Quizás lo suyo tras tener noticia de un suicidio, ese gran problema filosófico, sea atender a Pavese en su nota de despedida: “Non fate troppi pettegolezzi”, no os pongáis a chismorrear. Pero, ya que el drama privado algunos lo han convertido en público, e incluso en ideológico, el paisanaje podrá comentarlo aun a riesgo de tropiezo. Siempre es incómodo glosar la opción vital más vitalicia, única que llevada a cabo excluye el arrepentimiento.

Reducir el suicidio de un preso, y sus dos intentos anteriores, a mero fruto de la política carcelaria supone restarle humanidad. Es despojarlo de su soberano derecho a haber tomado ese atajo por causas que nadie, salvo su alma más íntima, conoce. Es eludir el alud de soledad, dudas, silencio y depresión que aplasta a toda persona privada de libertad, haya colaborado con un comando o violado a la vecina. No todo en este mundo, ni en esta muerte, lleva una bandera. Hay razones que empiezan y terminan en uno mismo. Y abunda el tiempo para pensar y repensarse ahí dentro.
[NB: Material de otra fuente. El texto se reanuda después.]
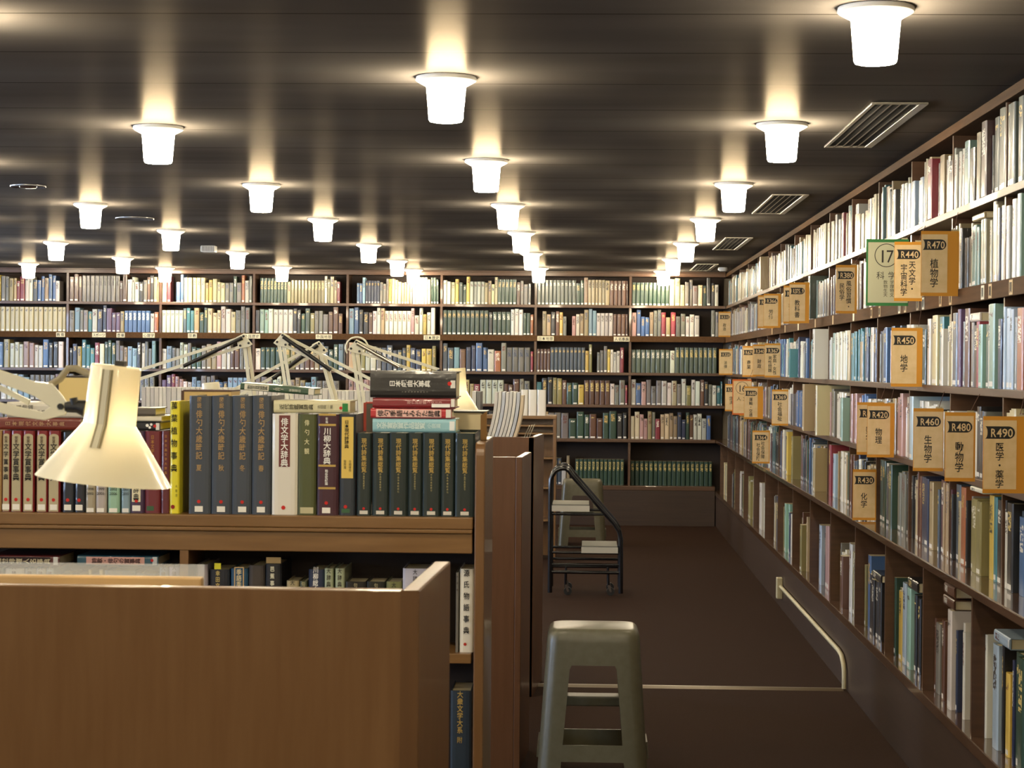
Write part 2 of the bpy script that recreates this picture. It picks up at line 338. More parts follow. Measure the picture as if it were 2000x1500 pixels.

Aceptemos, aun así, que ser miembro de una banda terrorista añade un matiz importante a la decisión de ahorcarse. Claro que, si subrayamos tal condición, me pregunto por qué se alude tanto a la presión del enemigo y nunca a la que uno padece en su conciencia, el motivo de su encierro, el cadáver del prójimo negreando la almohada. Porque matar, o ayudar a hacerlo, es morir también un poco. Es más: ¿acaso no existe la posibilidad de una desilusión infinita, la conclusión de haber gastado la vida en un sinvivir propio y ajeno? Hay derrotas que uno paga a la sombra mientras que otros cobran dietas. Y la soga tiene varios dueños.